Pakistan’s Tightrope Between Washington and Beijing
Islamabad courts Washington while bound to Beijing, but China’s warming ties with India risk making Pakistan expendable.
When Pakistan’s Army Chief, General Asim Munir, traveled to Washington this summer, it was more than a diplomatic courtesy. It was a signal. Islamabad is seeking to reengage Washington even as it remains bound, strategically and materially, to Beijing. For Pakistan, the challenge is not merely about hedging—it is about survival in a shifting Asian chessboard.
Image: Pakistan’s PM Shehbaz Sharif with President Xi Jinping of China
China has long been Pakistan’s “iron brother.” Beijing supplies nearly 80 percent of its defense imports and anchors its infrastructure through the China-Pakistan Economic Corridor (CPEC). Plans for a “CPEC 2.0,” including extensions into Afghanistan, underscore how deeply Pakistan’s economic future is tied to Chinese capital. Yet cracks are visible. Beijing has scaled back financing for the vital Main Line-1 railway, leaving Islamabad scrambling for loans from multilateral banks. More troubling still for Pakistan, China is visibly warming to India—deepening trade links and holding high-level summits. For Islamabad, that is an earthquake in slow motion.
Munir’s Washington outreach is meant to widen Pakistan’s options. U.S. officials remain skeptical but see Pakistan as useful for its geography—bordering Afghanistan, near Iran, and sitting astride sea routes into the Indian Ocean. Yet Washington’s support is limited and transactional. Meanwhile, Pakistan still relies overwhelmingly on Chinese arms and investment. Should Beijing tilt further toward New Delhi, Islamabad risks strategic downgrading.
India is watching closely. New Delhi has protested Munir’s Washington welcome, wary of any revived U.S.–Pakistan axis. At the same time, India has cultivated closer economic ties with Beijing, both to temper uncertainty in Washington and to secure its own leverage. China, for its part, may prefer to hedge—holding Pakistan close militarily while expanding economic opportunities with India.

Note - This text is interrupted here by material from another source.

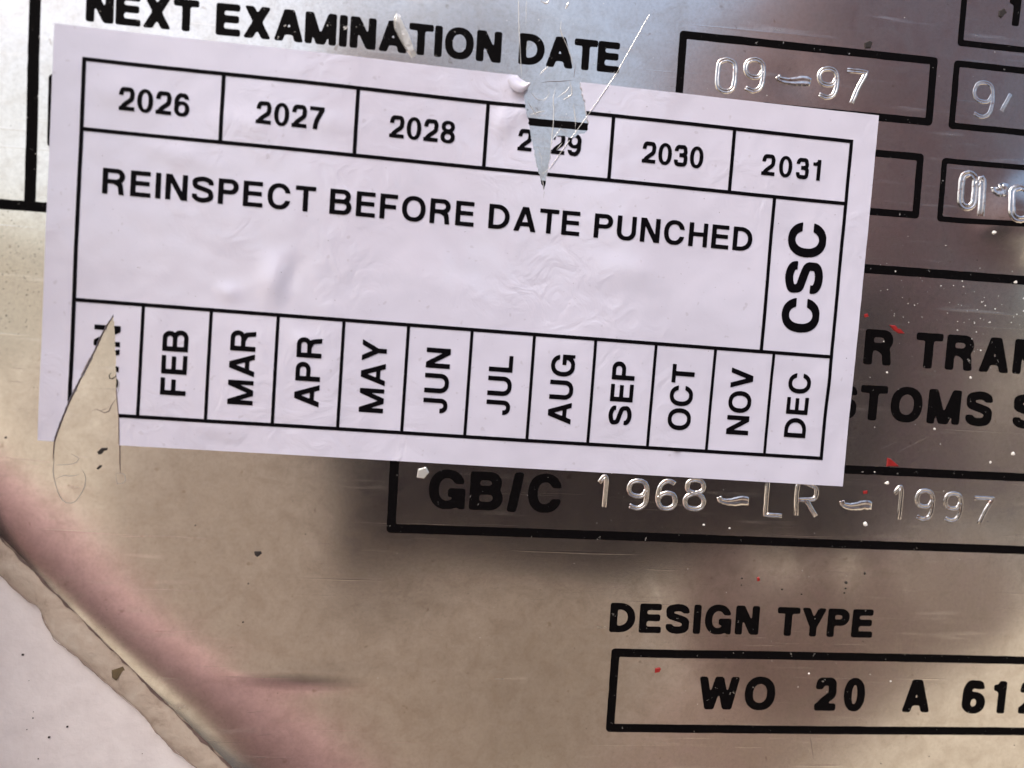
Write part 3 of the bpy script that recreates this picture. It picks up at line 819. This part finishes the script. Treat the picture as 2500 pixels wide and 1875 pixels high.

That leaves Pakistan straddling a fragile line. A tilt too far toward Washington risks alienating Beijing. A lopsided dependence on China could render it irrelevant if Beijing prizes relations with India more.
Our Take: The thin red line here is stark: can Pakistan remain indispensable to both giants without becoming expendable to either? In an era of shifting great-power triangles, Pakistan once again finds itself playing the role it knows best—the swing state of South Asia. But this time, the stakes are higher.